昨年11月に正式オープンしたApple Parkのビジターセンター。誰でも利用できる一般向けの施設で、Apple Park全体を見渡せる展望テラスやカフェがあり、ストアではビジターセンターでしか買えないAppleグッズを買える。
新キャンパスは建設段階から、レトロフューチャーなデザイン、自然の光を取り込む巨大なガラスの壁、自然と人工物の融合といったことで話題を集めてきた。そんなデザインに興味を持って、昨年11月にオープンした「ビジターセンター」を訪れた一般の人たちが、アップルパークの優れたアクセシビリティを報告し始めている。日頃、外出に困難が伴う人たちでも、他の訪問者と同じように快適に施設を利用できる。実際に使ってみて初めて気づくほど自然に、ミニマルなデザインに優れたアクセス性が組み込まれている。
ミニマルさと多機能性を両立
たとえば、駐車場の敷地を示すわずかな段差が設けられているものの、全体を見回してみると、ビルの一階フロアと駐車場、外に設けられたコミュニティスペースが、すべて同じ高さの平面になっている。車椅子の人でも自由に行き来できるから、車椅子専用のスロープや通路はない。
アップル製品を手に取れるストアスペースは、製品を置いた台が広い間隔で並ぶ。ゆったりとしているので、混雑しているときでもゆっくりと製品を体験できる。それは同時に、車椅子の人たちがストア内を自由に移動できるデザインでもある。

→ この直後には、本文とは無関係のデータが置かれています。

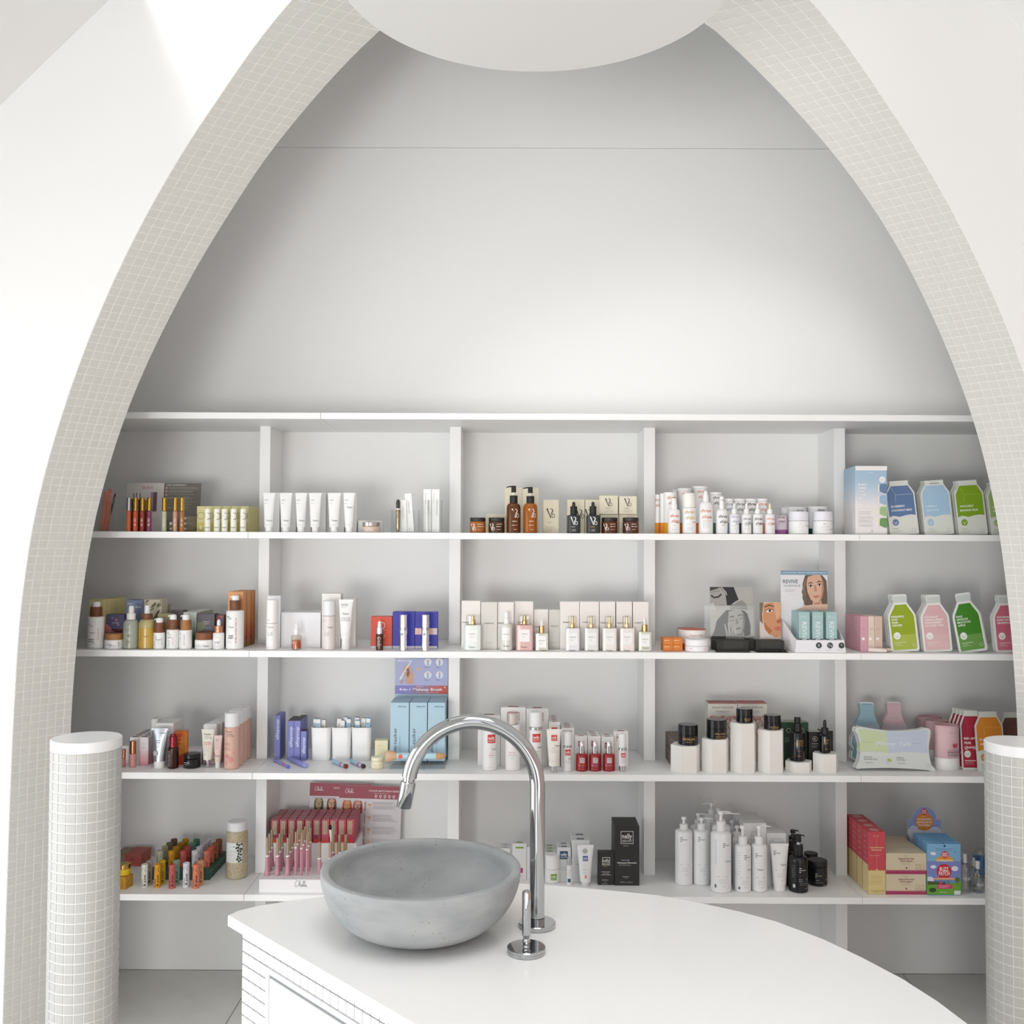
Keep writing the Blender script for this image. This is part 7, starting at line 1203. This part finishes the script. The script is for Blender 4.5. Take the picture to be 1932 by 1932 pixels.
wb('smaller white pump bottle before the white cartons, spout to the camera', 1389.4, 1420.2, 1563.5, 1583.5, 1598.5, 1685, 1, 2, [rep(0, 1616), TS(11, 1642.5, 3.2), low(1657, 14), R(-11, -8, 1674, 1679, '5A6068'), LN(-13, -6, [1611, 1616, 1621, 1626, 1631, 1636, 1641, 1646, 1651], 'A8ACB2', .6)], hc=8.4, hh=6)
wb('smaller white pump bottle before the white cartons, spout pointing aside', 1421.2, 1450.6, 1563, 1583.5, 1597.5, 1684, 1, 21, [rep(-10, 1613), TS(-1, 1642, 3.2), low(1657, 16)], hc=8.2, hh=6)
for i, (a, b, y1, D_, sd, ln) in enumerate(((1306, 1334, 1540, .17, 1, 18), (1331, 1360, 1520, .28, -1, 17), (1343.5, 1372, 1531, .235, 1, 4), (1347, 1382, 1540, .115, 1, 34), (1373, 1394, 1552, .185, 1, 3), (1384, 1401, 1562, .095, 1, 4))):
    wb('white pump bottle in the rear cluster, {}'.format(('nearest the divider', 'the rearmost with a raised spout', 'beside the rearmost one', 'right behind the largest bottle', 'beside the stacked white cartons', 'behind the smaller pump bottles')[i]), a, b, y1, y1 + 12, y1 + 22, D_, sd, ln, [], hc=6.6)
WCB = M('EAEAEA', .55)
bx3 = lambda x0, x1, y0, y1: [R(x0, x1, y0, y0 + .6, 'B0ADB0'), R(x0, x0 + .5, y0, y1, 'B0ADB0'), R(x1 - .5, x1, y0, y1, 'B0ADB0')]
box('large white carton with thin printed frames, behind the smaller pump bottles', 1402, 1446, 1555.5, 4, .12, .07, WCB, [bx3(-13, 14, 1586, 1660), bx3(-6, 4, 1571, 1579), bx3(-7, 5, 1579, 1586)], name='white_carton', group='large white framed cartons', back=1, gap=.004, bx=-.004, blabel='large white carton right behind the framed one')
box('large white carton with a printed tube frame, behind the white squeeze tube', 1447.5, 1483.3, 1574, 4, .11, .07, WCB, [bx3(-10.5, 11, 1584, 1660), LN(-8, -4, [1587.5], '8A8A90', .7)], name='white_carton', group='large white framed cartons', back=1, gap=.004, bx=-.004, blabel='large white carton right behind the tube framed one')
tubepack('white squeeze tube beside the black pump bottle', 1456.8, 1491.2, 1597, 1671, 4, 1683, M('EEEDEB', .35), M('EDECEA', .35), 11.2, [rep(-12, 1610), TS(6, 1634, 3.2), low(1644, 20)], bh=12)
BP = M('1E1F20', .14)
pumpb('glossy black pump bottle in front, spout raised', 1493.8, 1529.2, 1581, 1600, 1619.5, 4, 1686, BP, M('1C1C1D', .35), M('1D1D1E', .3), [rep(-3, 1640, 'D9DADC', 1.05), LN(-4, 4, [1660.5, 1663.5], 'C0C2C4', .7), LN(10, 16, [1660.5], 'C0C2C4', .7), LN(-2, 14, [1667.5, 1670.5], 'A0A2A4', .5), R(-14.8, -10.5, 1670, 1676, 'CFD2D6'), LN(7, 14, [1677], 'C0C2C4', .6), LN(-17, -10.5, [1636, 1640, 1644, 1648, 1652, 1656], '8A8C8E', .7)], 1, 11, 8.6, M('E4E4E4', .4), 'black_pump_bottle', sh=9, hh=14)
for i, (a, b, y1, D_) in enumerate(((1487, 1513, 1570.5, .11), (1488, 1514, 1579, .09))):
    pumpb('black pump bottle behind the glossy front one, ' + ('the rear taller looking' if i == 0 else 'the nearer half hidden'), a, b, y1, y1 + 12, y1 + 28, 4, D_ + (.05 if i == 0 else 0), M('1C1D1E', .16), M('1C1C1D', .35), M('1D1D1E', .3), [], 1, 10, 8, name='black_pump_bottle', hh=6)
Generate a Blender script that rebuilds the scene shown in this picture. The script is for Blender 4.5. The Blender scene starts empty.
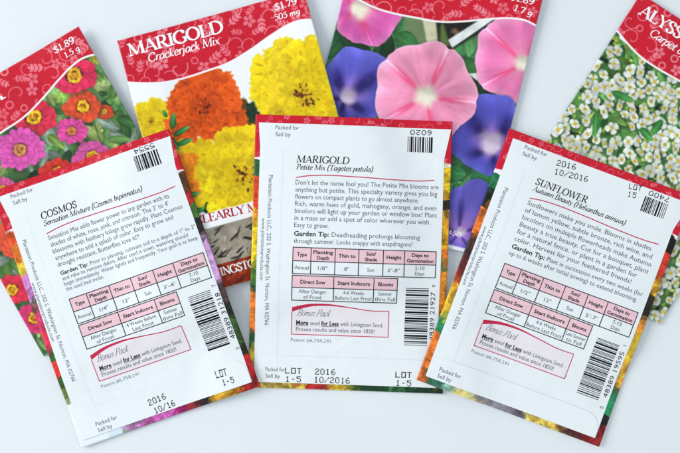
import bpy, math
import numpy as np

# ------------------------------------------------------------------ plan
# The layout is a plan of the table top, drawn in plan units (1 unit = 0.4235 mm),
# x to the right, y towards the viewer.  A seed packet is about 195 x 269 units (82 x 114 mm).
U = 0.0004235
PCX, PCY = 340.0, 226.5
CAM_H = 0.45
R = math.radians
SC = bpy.context.scene
COL = SC.collection

class Packet: pass
def make_packet(key, cx, cy, ang, w, h, zc):
    p = Packet(); p.key = key; p.cx, p.cy, p.ang, p.w, p.h = cx, cy, ang, w, h
    f = 1 - zc / 450.0
    p.x = (cx - PCX) * U * f; p.y = (PCY - cy) * U * f
    p.s = f
    return p
def from_corner(key, tlx, tly, ang, w, h, zc):
    a = R(ang)
    cx = tlx + math.cos(a) * w / 2 - math.sin(a) * h / 2
    cy = tly + math.sin(a) * w / 2 + math.cos(a) * h / 2
    p = make_packet(key, cx, cy, ang, w, h, zc); p.tl = (tlx, tly)
    return p

PK = {
 'zinnia':  from_corner('zinnia', -89, 122.5, -29.4, 194, 269, 1.6),
 'glory':   from_corner('glory', 354.8, -51.8, 13.9, 194.5, 269, 1.6),
 'alyssum': from_corner('alyssum', 640.3, -6.3, 32.5, 194, 269, 1.6),
 'marigold':from_corner('marigold', 116.6, 40.5, -15.3, 194, 267, 2.8),
 'petite':  from_corner('petite', 256.2, 114.9, 1.9, 196.5, 273.6, 4.0),
 'cosmos':  from_corner('cosmos', -9.5, 191.8, -19.2, 190.5, 272.5, 4.0),
 'sunflower':from_corner('sunflower', 509.3, 128.4, 20.3, 196, 268, 3.4),
}
ORDER = ['zinnia', 'glory', 'alyssum', 'marigold', 'petite', 'cosmos', 'sunflower']

def loc(p, x, y):
    a = R(p.ang); dx, dy = x - p.tl[0], y - p.tl[1]
    return dx * math.cos(a) + dy * math.sin(a), -dx * math.sin(a) + dy * math.cos(a)

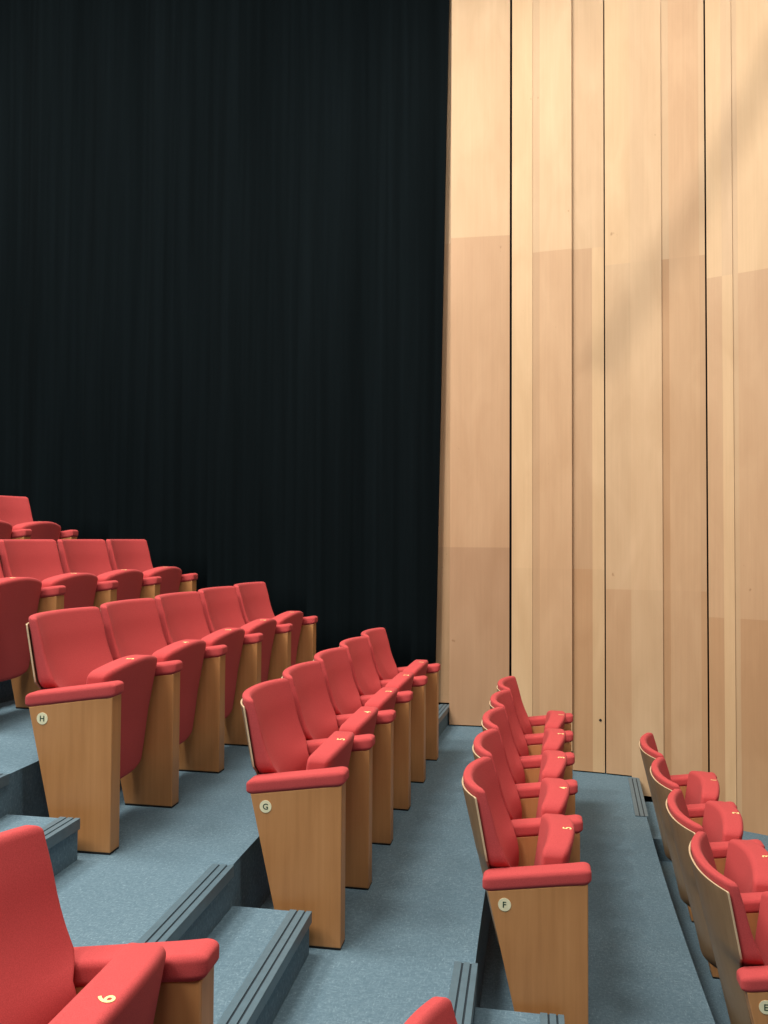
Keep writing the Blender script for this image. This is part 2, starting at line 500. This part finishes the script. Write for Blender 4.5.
seat_bvh = BVHTree.FromPolygons([v.co.copy() for v in P_seat.data.vertices], [tuple(p.vertices) for p in P_seat.data.polygons])
NUM = {}
def number_proto(s):
    if s in NUM: return NUM[s].copy()
    vs, fs = text_mesh(s, .046)
    bm = bmesh.new(); out = []
    for (x, y, z) in vs:
        px, py = -.064 - y, x - .050
        hit = seat_bvh.ray_cast(Vector((px, py, 1.2)), Vector((0, 0, -1)))[0]
        out.append(bm.verts.new((px, py, (hit.z if hit else .70) + .0012)))
    for f in fs:
        try: bm.faces.new([out[i] for i in f])
        except ValueError: pass
    bmesh.ops.triangulate(bm, faces=bm.faces)
    o = finish('seat_number', bm, M['thread']); o['label'] = 'stitched pale yellow number ' + s
    NUM[s] = o
    return o
BADGE = {}
def badge_obj(letter):
    bm = bmesh.new(); c = (-.297, .515)
    r = .0235; N = 28
    for k, (y, rr) in enumerate(((-.0022, r),)):
        ring = [bm.verts.new((c[0] + rr * math.cos(i * math.tau / N), y, c[1] + rr * math.sin(i * math.tau / N))) for i in range(N)]
        back = [bm.verts.new((v.co.x, .0005, v.co.z)) for v in ring]
        bm.faces.new(ring)
        for i in range(N): bm.faces.new((ring[i], ring[(i + 1) % N], back[(i + 1) % N], back[i]))
    vs, fs = text_mesh(letter, .031)
    vv = [bm.verts.new((c[0] + x, -.0027, c[1] + y)) for x, y, z in vs]
    for f in fs:
        try: bm.faces.new([vv[i] for i in f]).material_index = 1
        except ValueError: pass
    o = finish('row_badge', bm, [M['badge'], M['ink']])
    o['label'] = 'round cream badge with dark letter ' + letter
    return o

used = {}
def use(p, parent):
    """the prototype itself the first time, a copy of it afterwards"""
    if used.get(p.name_full):
        o = p.copy(); C.objects.link(o)
    else:
        o = p; used[p.name_full] = True
    o.parent = parent
    return o

def add_panel(root, y, letter=None):
    p = use(P_panel, root); p.location = (0, y, 0)
    use(P_base, p); use(P_pad, p)
    if letter: badge_obj(letter).parent = p

def theatre_seat(R, y, rz, x, num, label, group, s, first=False, last=False):
    root = empty('theatre_seat', (x, y, ZR[R] + ZO), rz)
    tag(root, label, 'theatre seat', group)
    mid = s / 2 + TH / 2
    b = use(P_back, root); b.location = (0, mid, 0); b.scale = (1, s / S0, 1)
    use(P_shell, b)
    st = use(P_seat, root); st.location = (0, mid, 0); st.scale = (1, (s - TH - .018) / .457, 1)
    for h in P_hinge: use(h, st)
    n = number_proto(num)
    if n.name not in C.objects: C.objects.link(n)
    n.parent = st
    add_panel(root, 0, R if first else None)
    if last: add_panel(root, s)
    return root

def row_xy(R, k):
    yy = k * SR[R]
    return XR[R] + MR[R] * yy + C2 * yy * yy, YR[R] + yy, -math.atan(MR[R] + 2 * C2 * (yy + SR[R] / 2))

ORD = ['first', 'second', 'third', 'fourth', 'fifth']
def row(R, ks, n, nums, how, group):
    for k in ks:
        x, y, rz = row_xy(R, k)
        theatre_seat(R, y, rz, x, nums[k], how(k, n), group, SR[R], first=(k == 0), last=(k == n - 1))

def lettered(R):
    def how(k, n):
        if k == 0: return 'red tip-up theatre seat at the aisle end bearing the round letter %s badge' % R
        if k == n - 1: return 'red tip-up theatre seat at the wall end of the row lettered %s' % R
        return 'red tip-up theatre seat, %s from the aisle badge in the row lettered %s' % (ORD[k], R)
    return how
row('H', range(5), 5, '54321', lettered('H'), 'seats in the row lettered H')
row('G', range(5), 5, '54321', lettered('G'), 'seats in the row lettered G')
row('F', range(5), 5, '54321', lettered('F'), 'seats in the row lettered F')
row('E', range(4), 4, '4321', lettered('E'), 'seats in the row lettered E')
def how_I(k, n):
    return {1: 'red tip-up seat cut by the left picture edge, directly behind the seat badged H',
            2: 'red tip-up seat behind row H, third from the curtain',
            3: 'red tip-up seat behind row H, second from the curtain',
            4: 'red tip-up seat nearest the curtain, one row behind row H'}[k]
row('I', range(1, 5), 5, '54321', how_I, 'seats in the row behind row H')
def how_J(k, n):
    return {3: 'red tip-up seat in the topmost row, cut by the left picture edge',
            4: 'red tip-up seat nearest the curtain in the topmost visible row'}[k]
row('J', range(3, 5), 5, '54321', how_J, 'seats in the topmost row')
# across the aisle, nearest the viewer
YN = 1.713 - TH / 2
theatre_seat('G', YN - .545, 0, XR['G'] + .014, '6', 'large red seat numbered 6 in the lower left corner, across the aisle', 'seats across the aisle', .545, last=True)
theatre_seat('F', YN - .485, 0, XR['F'] + .004, '6', 'red seat at the bottom edge with only its rounded back top showing', 'seats across the aisle', .535, last=True)

# ------------------------------------------------------------------ lights
def aim(o, to):
    o.rotation_euler = (Vector(to) - Vector(o.location)).to_track_quat('-Z', 'Y').to_euler()
def area(name, loc, to, size, power, col=(1, .93, .84), spread=180):
    l = bpy.data.lights.new(name, 'AREA'); l.shape = 'DISK'; l.size = size; l.energy = power; l.color = col
    l.spread = math.radians(spread)
    o = bpy.data.objects.new(name, l); C.objects.link(o); o.location = loc; aim(o, to); return o
def spot(name, loc, to, power, angle, blend=.6, radius=.05, col=(1, .9, .78)):
    l = bpy.data.lights.new(name, 'SPOT'); l.energy = power; l.spot_size = math.radians(angle); l.spot_blend = blend
    l.shadow_soft_size = radius; l.color = col
    o = bpy.data.objects.new(name, l); C.objects.link(o); o.location = loc; aim(o, to); return o
for x, y, p in [(-5.3, -.6, 300), (-5.3, 3.2, 300), (-2.9, -1.2, 290), (-2.7, 3.0, 250), (-.2, -1.4, 190), (.6, 3.0, 90)]:
    area('house_light', (x, y, H_CEIL - .1), (x, y, 0), 2.0, p)
area('stage_light', (3.6, 1.2, 6.0), (-.6, 2.6, 1.0), .9, 55)
# wall washers along the far wall
spot('wall_washer', (-.75, 4.9, H_CEIL - .2), (-.42, 6.84, 5.9), 52, 46, 1, .12, (1, .93, .86))
for x, p in ((-.2, 44), (.7, 58), (1.7, 64)):
    spot('wall_washer', (x, 4.9, H_CEIL - .2), (x + .5, 6.8, 4.4), p, 85, 1, .15, (1, .93, .86))
# one profile lantern crossed by a lighting bar: its shadow lies on the panels at the upper right
LP = Vector((-3.0, 1.0, 7.15))
spot('profile_lantern', LP, (1.0, 6.6, 3.6), 620, 70, .7, .07)
pa, pb = Vector((1.95, 6.5, ZO + 3.65)), Vector((.55, 6.8, ZO + 1.35))
qa, qb = LP.lerp(pa, .42), LP.lerp(pb, .42)
qa, qb = qa + (qa - qb) * .4, qb
def tube(name, a, b, r, mat, parent=None):
    d = (b - a); q = d.to_track_quat('Z', 'Y'); bm = bmesh.new()
    bmesh.ops.create_cone(bm, cap_ends=True, segments=24, radius1=r, radius2=r, depth=d.length, matrix=Matrix.Translation((a + b) / 2) @ q.to_matrix().to_4x4())
    return finish(name, bm, mat, parent, True)
bar = tube('lighting_bar', qa, qb, .055, M['black'])
tag(bar, 'black lighting bar hung above the seats, out of the picture', 'lighting bar', kind='structure')
for k in (.1, .85):
    p = qa.lerp(qb, k); tube('hanger', Vector((p.x, p.y, p.z)), Vector((p.x, p.y, H_CEIL)), .008, M['black'], bar)
w = bpy.data.worlds.new('World'); bpy.context.scene.world = w; w.use_nodes = True
w.node_tree.nodes['Background'].inputs[0].default_value = (.9, .95, 1, 1)
w.node_tree.nodes['Background'].inputs[1].default_value = .02

# ------------------------------------------------------------------ camera
cam = bpy.data.cameras.new('camera'); co = bpy.data.objects.new('camera', cam); C.objects.link(co)
cam.sensor_fit = 'VERTICAL'; cam.sensor_height = 36; cam.sensor_width = 27; cam.lens = CAM['f'] * 36 / 1024
cam.clip_start = .02
y_, p_, r_ = CAM['yaw'], CAM['pitch'], CAM['roll']
fwd = Vector((-math.sin(y_), math.cos(y_), 0)); rt = Vector((math.cos(y_), math.sin(y_), 0)); up = Vector((0, 0, 1))
f2 = fwd * math.cos(p_) + up * math.sin(p_); u2 = up * math.cos(p_) - fwd * math.sin(p_)
r3 = rt * math.cos(r_) + u2 * math.sin(r_); u3 = u2 * math.cos(r_) - rt * math.sin(r_)
m = Matrix((r3, u3, -f2)).transposed().to_4x4(); m.translation = (0, 0, ZO)
co.matrix_world = m
sc = bpy.context.scene; sc.camera = co
sc.view_settings.view_transform = 'Standard'; sc.view_settings.look = 'None'
sc.view_settings.gamma = 1; sc.view_settings.use_curve_mapping = False
sc.view_settings.exposure = .2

棚も車椅子の人が手を伸ばさずに製品を取れるように低く備え付けられている。展望デッキは危ない場所を示すようにバーの形をした足下照明が用いられている。そのバーは白杖を使う目が不自由な人たちのためのガイドを兼ねている。
障がいを持つ人や高齢者の人たち専用に何かを作るのではなく、最初から幅広い人々の必要を考慮して設計されたユニバーサルデザインだ。しかも、必要最小限に見えるシンプルで美しいデザインに、ユニバーサルであるために必要な多機能性が込められている。より少なく、しかし豊かなデザインを実現しているのだ。
アップルパークの建設では、莫大な費用や完成までの長い時間といった桁違いの数字も話題になった。アクセシビリティに対しても「コストを度外視したデザイン」という声もある。たしかに、そうした数字は驚嘆に値するが、アップルがアップルパークを作った目的は、たくさんの人々が互いにつながって協力し、豊かなコミュニケーションを実現できる場である。建設に注ぎ込まれた金額や時間に価値があるのではない。ユーザビリティとアクセシビリティの両立から、その価値は生み出されるのである。